LG Display Posts First Loss in Almost Two Years on European Union's Fine
LG Display Co., the world’s second- largest maker of liquid-crystal displays, posted its first quarterly loss in almost two years after the European Union fined the company for fixing prices.
The net loss was 268.4 billion won ($239 million) in the three months ended Dec. 31, the company said in a statement today. The median estimate in a Bloomberg News survey of five analysts was for a fourth-quarter loss of 413 billion won.
The company said the drop in television display prices will likely extend into this quarter after fourth-quarter average prices tumbled 14 percent. LG Display is counting on demand for displays in mobile devices to help spur a recovery in earnings.

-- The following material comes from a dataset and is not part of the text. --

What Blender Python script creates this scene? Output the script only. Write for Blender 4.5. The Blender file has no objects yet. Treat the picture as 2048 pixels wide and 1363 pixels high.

“The current quarter will be tough as well because we’re not seeing a remarkable recovery in demand,” said Im Jeong Jae, a fund manager in Seoul at Shinhan BNP Paribas Asset Management Co., which oversees $28 billion of assets. “Still, the share price has already underperformed a lot, and I think we’re nearing a bottom.”
LG Display, which makes displays for Apple Inc.’s iPhone and iPad, fell 1.7 percent to close at 37,300 won in Seoul trading. The benchmark Kospi index declined 1.7 percent.
The company posted an operating loss, including the fine, of 387 billion won on sales of 6.48 trillion won.
EU Fines
The EU fined LG Display and five other panel makers a total of 648.9 million euros ($876 million) for fixing prices in the liquid-crystal display industry, EU Competition Commissioner Joaquin Almunia said Dec. 8. A penalty of 215 million euros was imposed on LG Display, which has said it may appeal the order. The company reflected the fines as an operating loss, it said in the statement today.
Panel prices may have dropped more than 20 percent in the fourth quarter from a year earlier, according to Kang Yoon Hum, an analyst at NH Investment & Securities Co. Annual shipments of LCD TVs in the U.S. were projected to have fallen for the first time last year amid low consumer confidence, research company ISuppli Corp. said last month.
Fourth-quarter profit at Samsung Electronics Co.’s display unit was forecast to fall to 122 billion won from 530 billion won a year earlier, with its TV division likely to post a loss, according to a Bloomberg News survey of five analysts.
Panel, TV Price Outlook
LG expects total display area shipment in the first quarter to fall by a high single-digit percentage from the previous quarter, it said in an e-mailed statement today. It also anticipates the decline of TV panel prices to ease and IT panel prices to remain stable in the first quarter.
Fresh orders may come this quarter from TV makers after they cleared inventories at the end of last year, said Kang Jeong Won, an analyst at Daishin Securities Co. in Seoul. LG Display will benefit from “full-blown growth” of the 3-D TV market this year, Kang wrote in a Jan. 6 report.
LG Display introduced its latest 3-D technology called Film Patterned Retarder, or FPR, which uses polarized glasses to view 3-D images with visual information sent to both eyes simultaneously, last month. It offers an alternative to the shuttered-glasses approach used by Samsung, which produces a 3-D image by sending visual information to each eye sequentially.